Is there an easy way to have weekly or monthly journals?

It looks like the home page can either be today’s journal, or some static page. I prefer to keep a weekly or monthly journal to simplify the list of pages and graph structure. I can do this externally by updating the config with a cron job, but is there a way to set a templated home page or use the CLI to launch with a custom file name?

6 Likes

Instead of updating the home page itself to correspond to the weekly journal, I update a query on a static homepage going to the weekly journal. Since logseq is iterating rapidly I figure this is safer (and it works better for my workflow).
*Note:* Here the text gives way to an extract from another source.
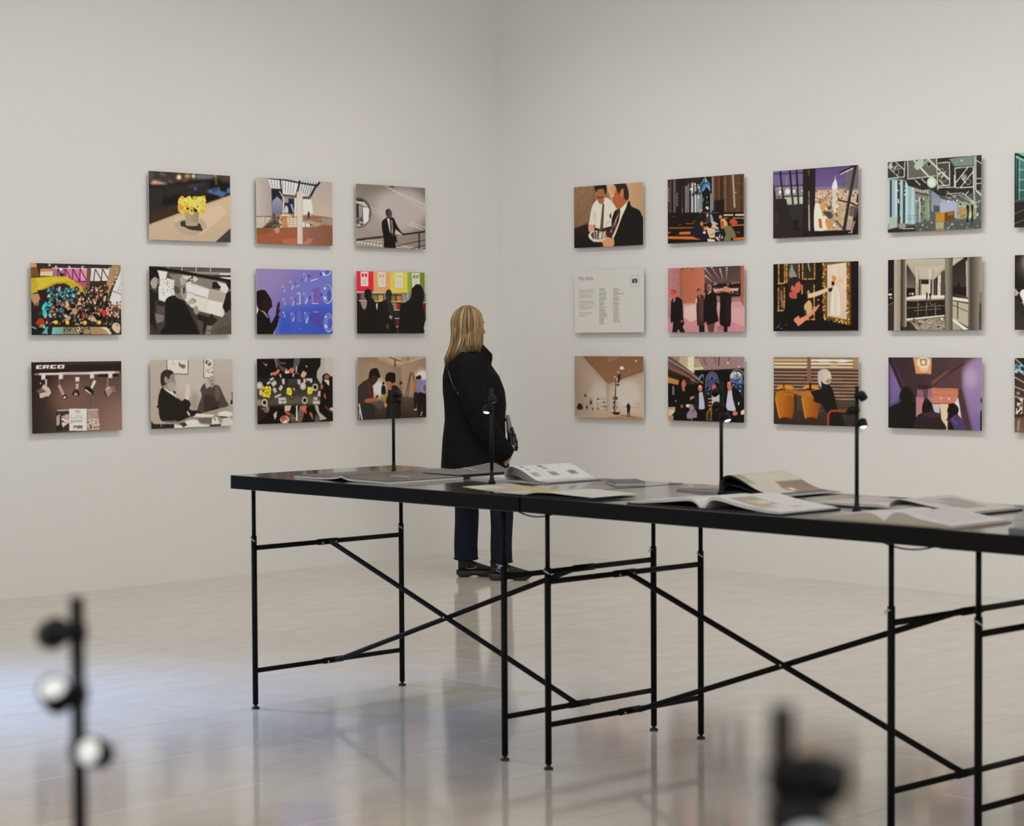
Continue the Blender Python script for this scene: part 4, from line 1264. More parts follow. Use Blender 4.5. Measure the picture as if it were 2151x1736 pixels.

The launcher script I use is this

#!/usr/bin/env bash

# logseq launcher that iterates weekly journals

# journal pages have the form
# - [[<monday date in year-month-day>]]
#          .
#          .
# - [[<sunday date in year-month-day>]]

# PREREQUISITE: homepage must exist and contain a query for the journal of the form
# {{query (page "<page name>")}}
# this script will update the query but not initially create it

# CHANGEME: ensure these variables are consistent with your filesystem layout
#           and desired names
LOGSEQ_BIN="$HOME/.local/bin/logseq-bin"               # logseq binary location
GRAPH_PATH="$HOME/documents/kdb"                       # default graph path
HOMEPAGE_PATH="$GRAPH_PATH/pages/home.md"              # default homepage
WEEKLY_PAGE_TEMPLATE="weekly-%Y-%U"                    # UNIX date-compatible template for weekly journal page
WEEKLY_HOMEPAGE_QUERY_REGEX=$'query (page "weekly[^"]*")'  # sed-compatible regex for the weekly journal query
# NOTE: be careful that the weekly page name and regex are compatible
#       the easiest way to do this is have a unique prefix for the weekly
#       pages, and use that prefix in the regex

# find start and end dates
enddate=`date -dsunday +"%Y-%m-%d"`
startdate=`date --date "$enddate - 6 days" +"%Y-%m-%d"`

# create the name and path for this week's journal page
weeklypage=`date --date "$startdate" +"$WEEKLY_PAGE_TEMPLATE"`
weeklypath="$GRAPH_PATH/pages/$weeklypage.md"

# create this week's homepage query for this week's journal
weeklyquery=`date --date "$startdate" +"query (page \"$weeklypage\")"`

# if the weekly page doesn't yet exist
if [[ ! -f "$weeklypath" ]]; then

  # insert each weekday into the journal page
  curr="$startdate"
  while true; do
    echo "- [[$curr]]"
    [ "$curr" \< "$enddate" ] || break
    curr=$( date +%Y-%m-%d --date "$curr +1 day" )
  done > $weeklypath

  # update the query
  sed -i "s/$WEEKLY_HOMEPAGE_QUERY_REGEX/$weeklyquery/" $HOMEPAGE_PATH
fi

# launch logseq
$LOGSEQ_BIN

If there is enough interest I might be able to convert this to a more general plugin, though I’d probably have the plugin create templated files on trigger dates and leave the user to make more complex queries.

8 Likes

Hey, are you still using this / do you have any thoughts on the best way to make this work in the latest version of logseq?